Part of my discomfort came from knowing that this kind of "evangelism" was pointless. Even someone who does not relate to others normally knows that the tactics we teach to evanglize are not the most effective way to tell others about our faith and beliefs.  We are called to love God and our neighbors, and we do that best by having relationships with people and living out our love for God and them among them. However, I wasn't comfortable with the kind of "life-style evangelism" that didn't ever involve telling people why we do what we do and what we believe that motivates us to do what we do. (Another balance issue?!)

Recently, I figured out that the root of my unease with what evangelicals refer to as evangelism has to do with the meaning of words. Matthew 28:19-20 is called the Great Commission and is used by Evangelicals to describe their mandate to evangelize. Leaving aside concerns about whether Christ was speaking to that specific audience or a broader one (and assuming He was addressing a broader one including all believers), I am not satisfied that we are reading this verse right. My Bible doesn't say, "Go preach at people" or "Go tell them the gospel, get a prayer of confession, and mark them down as a statistic.  My Bible says, "Go therefore and make disciples . . .."

What we describe as evangelism seems to me to have less in common with biblical discipleship and more in common with historical practices like forced conversions, the Crusades, and the Inquisition. In the past, the church had political authority and power, and we could bludgeon people into doing our will. That's not very biblical, but we did it a lot. For a really long time. Power corrupts and all that.

I wonder if some of our mindsets about missions and evangelism today still reflect the distortions of past (colonialism, HRE stuff) instead of reflecting a more biblical focus. It wouldn't surprise me if this is a case of not knowing our history and continuing to repeat it ad nauseum.

So now I'm really curious about what it means to make disciples.  What does the Great Commission really tell us to do?  what does it mean to make disciples?  Any thoughts?

Friday, March 19, 2010

Today she told me, "Don't give up."

Can she somehow tell how much I want to? Maybe it's a good thing I haven't gotten any of those government jobs.

If I did get offered a good government job, I think I would give up on this dream of teaching college. I would keep writing, I think, because I can't stop, but I wouldn't have to feel guilty about not being published, wouldn't have to keep submitting things or worrying about submitting things because if I'm not trying to get a teaching job by being published (since I can't get any experience), then I don't need to be published. That would be several loads off my mind. Is this laziness?

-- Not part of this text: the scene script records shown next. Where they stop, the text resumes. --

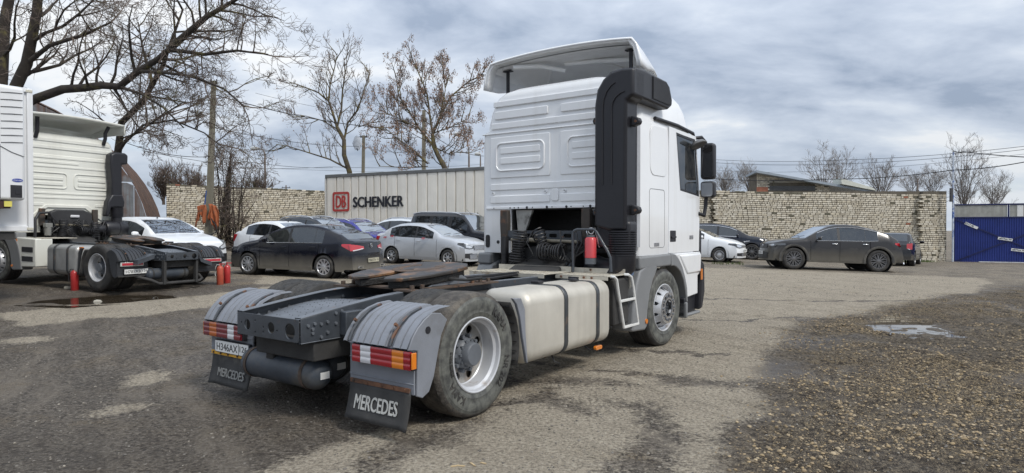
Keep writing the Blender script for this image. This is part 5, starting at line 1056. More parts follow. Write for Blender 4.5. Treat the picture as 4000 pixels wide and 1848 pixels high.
    m = MB(); m.box(-.15, .45, 2.88, 2.9, 1.06, 1.10); m.obj('small_bracket', hubm, T)
    # front fenders behind the wheels
    for s in (-1, 1):
        m = MB(); P = [(2.90, .31), (3.26, .285), (3.33, .33), (3.34, .52), (3.40, .72), (3.50, .88), (3.64, 1.02), (3.62, 1.07), (3.32, 1.09), (3.12, 1.02), (3.02, .85), (2.94, .6)]
        m.prism(P, 'X', s * .98, s * 1.25); m.obj('front_fender', trimg, T, bevel=.03, seg=3)
        m = MB(); rows = [[(s * x, 3.87 + .62 * math.cos(R(a)), .5 + .62 * math.sin(R(a))) for x in (.62, 1.0)] for a in range(70, 195, 12)]; m.grid(rows); o = m.obj('fender_shell', mat('fender_dark', (.09, .095, .10), .6, var=.2), T, recalc=False); sm = o.modifiers.new('s', 'SOLIDIFY'); sm.thickness = .01
        m = MB(); m.prism(circ(3.28, .395, .03, 16), 'X', s * 1.248, s * 1.262); m.obj('side_marker', ambl, T)
    if main:
        # handrail, canister and air duct elbow
        m = MB(); m.tube([(.56, 2.70, 1.0), (.555, 2.70, 1.46), (.575, 2.70, 1.50), (.62, 2.70, 1.515), (.84, 2.70, 1.515), (.875, 2.70, 1.49), (1.03, 2.70, 1.25), (1.06, 2.70, 1.19), (1.07, 2.70, 1.02)], .017, 8); m.obj('handrail', chas, T, smooth=60)
        m = MB(); m.lathe([(1.17, 0), (1.17, .062), (1.175, .07), (1.40, .07), (1.42, .055), (1.43, .0)], 24, Matrix.Translation((.745, 2.80, 0)) @ Matrix.Rotation(R(-90), 4, 'Y')); q = m.obj('red_canister', redc, T, smooth=50); 
        m = MB(); m.tube([(.745, 2.80, 1.10), (.745, 2.80, 1.17)], .068, 16); m.tube([(.745, 2.80, 1.42), (.745, 2.80, 1.45)], .05, 12); m.obj('canister_cap', hubm, q); m = MB(); m.lathe([(0, .03), (.006, .032), (.006, .04), (0, .042)], 16, Matrix.Translation((.79, 2.73, 1.50)) @ Matrix.Rotation(R(-90), 4, 'Z')); m.tube([(.70, 2.80, 1.45), (.68, 2.82, 1.52), (.8, 2.8, 1.53), (.84, 2.85, 1.3)], .012, 6); m.obj('canister_fitting', chrome, q)
        m = MB(); m.tube([(1.10, 2.93, 1.22), (1.10, 2.93, 1.08), (1.02, 2.95, 1.0), (.8, 3.0, 1.02), (.62, 3.05, 1.1)], [.16, .16, .165, .15, .12], 20); m.obj('duct_elbow', duct_s, T, smooth=60)
        m = MB(); pr = []
        for i in range(11): pr += [(1.20 + i * .028, .150), (1.207 + i * .028, .165), (1.221 + i * .028, .165)]
        m.lathe(pr, 28, Matrix.Translation((1.10, 2.93, 0)) @ Matrix.Rotation(R(-90), 4, 'Y')); m.obj('duct_bellows', duct_s, T, smooth=50)
        m = MB(); m.tube([(1.14, 3.04, .80), (1.17, 2.99, .99)], .035, 12); m.obj('washer_neck', mat('neck_grey', (.30, .29, .26), .6), T); m = MB(); m.tube([(1.17, 2.99, .985), (1.19, 2.97, 1.03)], .042, 12); m.obj('washer_cap', mat('cap_blue', (.20, .30, .50), .5), T)
        m = MB(); m.box(.9, 1.2, 2.52, 2.9, .42, .95); m.obj('battery_box', blackd, T, bevel=.02)
    cab(T, main, body); upper(T, main, body)
    return T
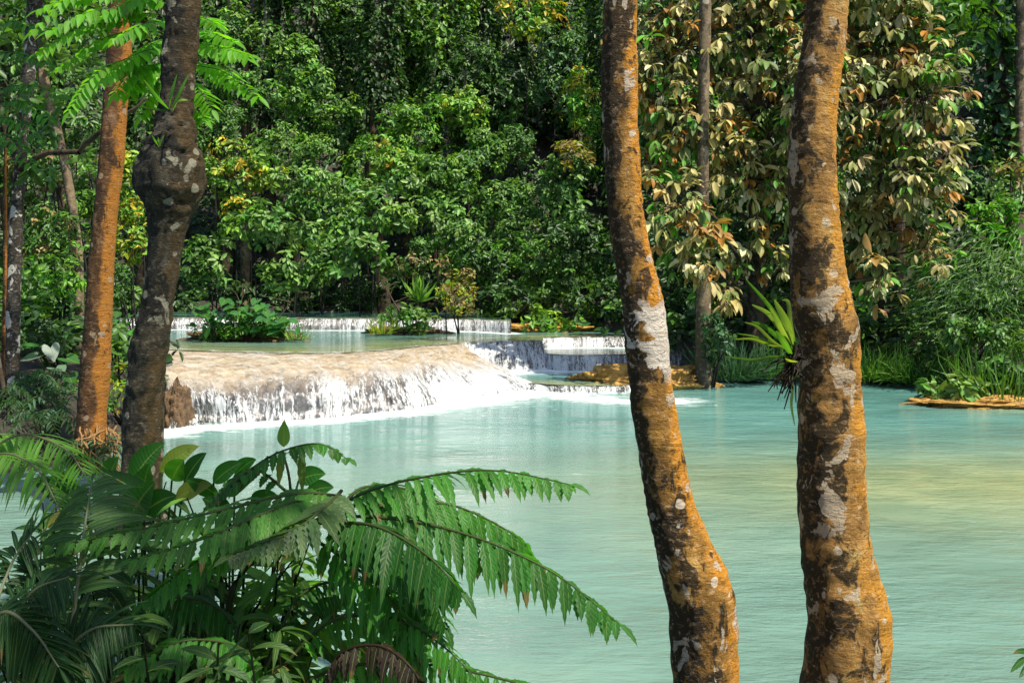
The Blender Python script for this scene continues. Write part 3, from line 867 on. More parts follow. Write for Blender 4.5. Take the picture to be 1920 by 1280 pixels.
JB = 'leafy bushes of the far jungle edge'
SH = [
    (440, 335, 100, 70, 30.6, .20, 'yellow', 'yellow green bush rising right of the swollen burl', ('lit', .45)),
    (560, 120, 90, 80, 33, 0.17, 'mid', 'leafy bush high between two creeper columns above the pale bushes', ('lit', .4)),
    (460, 170, 80, 60, 32.5, 0.2, 'mid', 'high bush right of the feathery leaves', ('bright', .3)),
    (690, 120, 70, 90, 34, 0.17, 'dark', 'small leaved dark bush high beside the blackest column', ('mid', .5)),
    (760, 60, 80, 70, 34, 0.2, 'mid', 'bush high left of the brightest creeper column', ('lit', .3)),
    (880, 120, 60, 110, 33.5, 0.16, 'mid', 'tall fine leaved bush right of the brightest creeper column', ('dark', .4)),
    (960, 150, 80, 90, 34, 0.2, 'dark', 'broad dark bush high in the middle of the wall', ('mid', .5)),
    (990, 40, 70, 50, 33.5, 0.2, 'yellow', 'yellow lit leaf mass at the top edge of the jungle', ('bright', .4)),
    (1050, 130, 60, 80, 33, 0.18, 'mid', 'bush high left of the yellow green bush', ('blue', .4)),
    (640, 30, 90, 60, 35, 0.2, 'mid', 'leaf mass at the top edge over the dim column', ('dark', .3)),
    (430, 60, 70, 70, 34, 0.2, 'mid', 'leaf mass at the top beside the bare curving trunk', ('lit', .3)),
    (300, 180, 70, 90, 30, 0.19, 'mid', 'green bush seen between the orange trunk and the burl high up', ('lit', .3)),
    (180, 350, 60, 70, 23, 0.18, 'mid', 'green bush left beside the middle of the orange trunk', ('lit', .3)),
    (870, 210, 70, 50, 32.6, 0.16, 'lit', 'lit bush at the foot of the brightest creeper column', ('yellow', .15)),
    (960, 270, 70, 50, 31.8, 0.18, 'mid', 'mid green bush below the broad dark one', ('pale', .4)),
    (600, 200, 80, 45, 32.6, 0.17, 'lit', 'lit bush line under the creeper columns', ('mid', .4)),
    (400, 250, 70, 60, 32.0, .20, 'mid', 'small leaved dark bush between the burl and the hanging creepers', None),
    (540, 285, 100, 55, 31.6, .21, 'lit', 'bright bush with pale top leaves below the dark creeper columns', ('pale', .4)),
    (640, 250, 90, 55, 33.0, .20, 'mid', 'rounded mid green bush at the foot of the creeper columns', None),
    (590, 360, 105, 62, 30.2, .23, 'pale', 'pale shiny leaved bush in the middle of the sunlit mound', ('lit', .4)),
    (710, 390, 105, 75, 29.8, .24, 'pale', 'sunlit bush with large pale leaves over the dark hollow', ('lit', .3)),
    (480, 430, 110, 60, 29.6, .24, 'pale', 'large leaved pale bush beside the mossy trunk above the water', ('lit', .25)),
    (395, 490, 60, 55, 29.3, .24, 'mid', 'shaded big leaved bush hanging low beside the mossy trunk', ('pale', .4)),
    (690, 310, 95, 55, 31.0, .21, 'lit', 'green bush with a yellow tuft at the crest of the sunlit mound', ('yellow', .12)),
    (785, 250, 70, 70, 32.0, .19, 'lit', 'leafy climber mound leaning on the light green creeper column', ('bright', .3)),
    (820, 350, 85, 75, 30.8, .21, 'mid', 'deep green bush right of the crest of the sunlit mound', ('lit', .35)),
    (850, 450, 65, 80, 29.6, .23, 'pale', 'pale leaved bush drooping at the right end of the dark hollow', ('mid', .5)),
    (905, 300, 80, 65, 31.6, .18, 'mid', 'small leaved bush under the dark trees in the middle of the jungle', ('lit', .3)),
    (965, 390, 85, 85, 30.2, .19, 'mid', 'fine leaved bush above the golden rock shelf', ('lit', .35)),
    (925, 490, 75, 75, 29.0, .20, 'mid', 'shaded bush left above the golden rock shelf', ('dark', .4)),
    (1010, 490, 80, 80, 28.6, .20, 'mid', 'green bush directly above the golden rock shelf', ('lit', .3)),
    (1060, 350, 75, 85, 29.6, .20, 'mid', 'loose green bush left of the leaning mottled trunk', ('pale', .3)),
    (1100, 205, 50, 100, 30.4, .20, 'yellow', 'tall yellow green bush lit beside the leaning mottled trunk', ('bright', .5)),
    (1075, 290, 40, 35, 29.2, .17, 'dry', 'small dry straw coloured bush below the yellow green one', ('yellow', .3)),
    (1090, 470, 70, 85, 28.0, .21, 'dark', 'dark bush in shade left behind the mottled trunk', ('mid', .3)),
    (1140, 560, 70, 50, 27.4, .20, 'dark', 'low dark bush above the small step falls', ('mid', .3)),
    (560, 490, 110, 45, 29.2, .24, 'pale', 'low skirt of pale leaves hanging over the dark hollow', ('mid', .4)),
    (670, 490, 80, 40, 29.1, .24, 'pale', 'drooping leaf skirt at the centre of the dark hollow', ('mid', .5)),
    (780, 490, 60, 40, 29.0, .20, 'mid', 'drooping green twigs above the small islet', ('dry', .3)),
    (860, 545, 50, 40, 28.4, .18, 'dry', 'yellowing bush beside the small islet', ('yellow', .5)),
    (960, 565, 60, 35, 28.0, .18, 'dark', 'low dark bush behind the golden shelf', ('mid', .4)),
    (50, 330, 85, 90, 25, .22, 'mid', 'dim bush behind the fork of the white spotted trunk', ('dry', .15)),
    (140, 240, 90, 80, 27, .20, 'mid', 'high shaded bush behind the crooked leaning trunk', ('dark', .4)),
    (255, 330, 70, 80, 27, .19, 'lit', 'light green bush between the orange trunk and the burl', ('yellow', .4)),
    (245, 430, 70, 80, 24, .18, 'yellow', 'yellow brown bush beside the orange trunk', ('lit', .4)),
    (95, 440, 80, 70, 21, .20, 'mid', 'dull green bush behind the foot of the crooked trunk', ('dry', .15)),
    (105, 545, 75, 60, 18.5, .15, 'bright', 'bright green fine leaved bush left of the orange trunk', ('lit', .4)),
    (30, 560, 60, 80, 20, .2, 'mid', 'shaded bush behind the white spotted trunk base', ('dark', .4)),
    (215, 530, 40, 70, 22, .18, 'mid', 'narrow shaded bush right behind the orange trunk', ('dark', .4)),
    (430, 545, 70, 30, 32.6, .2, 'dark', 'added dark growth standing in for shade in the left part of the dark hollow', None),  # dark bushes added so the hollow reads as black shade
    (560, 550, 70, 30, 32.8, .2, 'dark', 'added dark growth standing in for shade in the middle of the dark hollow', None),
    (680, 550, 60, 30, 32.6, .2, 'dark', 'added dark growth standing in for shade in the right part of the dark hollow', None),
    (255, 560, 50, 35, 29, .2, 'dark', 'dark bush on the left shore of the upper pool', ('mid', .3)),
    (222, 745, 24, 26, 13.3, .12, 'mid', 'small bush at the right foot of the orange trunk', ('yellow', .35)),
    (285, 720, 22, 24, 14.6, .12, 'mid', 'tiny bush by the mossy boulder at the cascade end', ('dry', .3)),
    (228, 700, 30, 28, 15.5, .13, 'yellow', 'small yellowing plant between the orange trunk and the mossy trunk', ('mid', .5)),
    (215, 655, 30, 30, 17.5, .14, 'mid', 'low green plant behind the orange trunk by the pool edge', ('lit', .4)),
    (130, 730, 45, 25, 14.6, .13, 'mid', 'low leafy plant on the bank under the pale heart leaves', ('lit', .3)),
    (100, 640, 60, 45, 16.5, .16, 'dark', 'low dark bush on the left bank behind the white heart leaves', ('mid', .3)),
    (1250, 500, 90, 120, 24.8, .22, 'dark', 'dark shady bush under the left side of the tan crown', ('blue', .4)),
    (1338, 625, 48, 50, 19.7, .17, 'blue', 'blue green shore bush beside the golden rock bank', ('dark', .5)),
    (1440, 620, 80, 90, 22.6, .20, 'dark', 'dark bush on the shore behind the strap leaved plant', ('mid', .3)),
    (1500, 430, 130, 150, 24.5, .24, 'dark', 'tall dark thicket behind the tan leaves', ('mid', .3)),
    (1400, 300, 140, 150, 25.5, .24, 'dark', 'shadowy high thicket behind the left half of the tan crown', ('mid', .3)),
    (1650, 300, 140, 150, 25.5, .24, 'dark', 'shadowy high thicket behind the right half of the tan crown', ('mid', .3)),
    (1620, 640, 60, 60, 22.8, .19, 'mid', 'green bush lit between the shaded dark trunks', ('bright', .3)),
    (1710, 620, 50, 80, 22.0, .18, 'dark', 'shaded bush right of the dark trunks', ('mid', .4)),
    (1740, 400, 60, 100, 23.5, .19, 'dry', 'olive bush with thin leaves at the right edge of the tan crown', ('mid', .5)),
    (1850, 640, 70, 70, 18.9, .15, 'mid', 'soft leafy bush between the bamboo and the flat tan shelf', ('pale', .4)),
    (1760, 670, 45, 60, 19.6, .15, 'dark', 'shaded low bush left of the flat tan shelf', ('mid', .4)),
    (1925, 680, 45, 60, 18.0, .15, 'lit', 'sunlit bush at the right end of the flat tan shelf', ('pale', .3)),
    (1830, 340, 80, 70, 25.5, .19, 'blue', 'cool green bush below the vine covered column', ('mid', .5)),
    (1895, 345, 50, 60, 22.5, .16, 'dry', 'pale tan tinted bush at the right side of the jungle', ('pale', .5)),
    (1860, 420, 70, 55, 21.5, .20, 'bright', 'bright green bush above the bamboo thicket', ('lit', .4)),
]
for (px, py, rx, ry, Y, L, pal, lab, acc) in SH:
    shrub('jungle_shrub', lab, px, py, rx, ry, Y, L, pal, group=JB, accent=acc)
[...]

I would have more time to read and maybe try to see how I could use my love of reading and writing to help foster kids. I could try other dreams, be open to unexpected, new dreams and opportunities. Of course, I would think of myself as a quitter, but the bills would be paid, and I would be more at peace, so the trade-off would be worth it, right?

In Bebo Norman's song "Pull Me Out," there's a line I really love about not knowing if your troubles are a test about holding on or letting go. How do you tell the difference between being stubborn and being tenacious?

I don't think that success is necessarily the criteria because God doesn't promise us success. Is this about my heart? About my attitude? I don't know. Can contentment and ambition live with each other?

Sometimes, you don't get what you want until you stop reaching. A lot of married couples have said that sort of thing recently. "I stopped looking, and then I found him/her." Other happily ended stories are about dogged pursuit. Some sad stories are about not knowing your own limits; others are about giving up too soon. How do you know which situation you're in?

Am I getting more comfortable here in limbo, avoiding the smugness of knowing, of clearly seeing in hindsight?

Today, again, I pray my usual prayer, "Please help me, God." At least, I'm pretty sure that's the right prayer, no matter what the situation.

Sunday, March 7, 2010

Love, Judgment

From a Kirkus Review of Sherman Alexie's The Lone Ranger and Tonto Fistfight in Heaven:

". . . the ability both to judge and to love gives the book its searing yet affectionate honesty."

It seems like in our culture, love and judgment are certainly not supposed to walk hand in hand. They are treated as mutually exclusive. (I wonder if this has anything to do with the difference between civility and political correctness.)

"I can't believe a loving God would condemn anyone to hell." You may have heard that one before. In my mind, I follow it with, "A righteous judge couldn't do anything but condemn people to hell."

I'm people, and I know what I'm like, and I've had some experience observing people. If you believe (and know) the Bible (all of it, not just pieces), I don't really see how you could think any of us pass muster to be declared innocent.

When did judgement and love get as far as the east is from the west? I suppose it was when love became niceness and judgment became a bad word.

Whenever people ask how a loving God could send people to hell, I wonder if they want the legal/justice system in this country to disappear because we need to forgive, not condemn. I'm pretty sure most of them don't because they realize that wouldn't work very well for the law-abiding citizens.

Also, read some Sherman Alexie. That reviewer was right. Somehow Alexie finds the perfect balance of love and judgment, and the honesty will kick you as hard as the affection. It's amazing.




In your opinion, when did judgement and love get so far away from each other?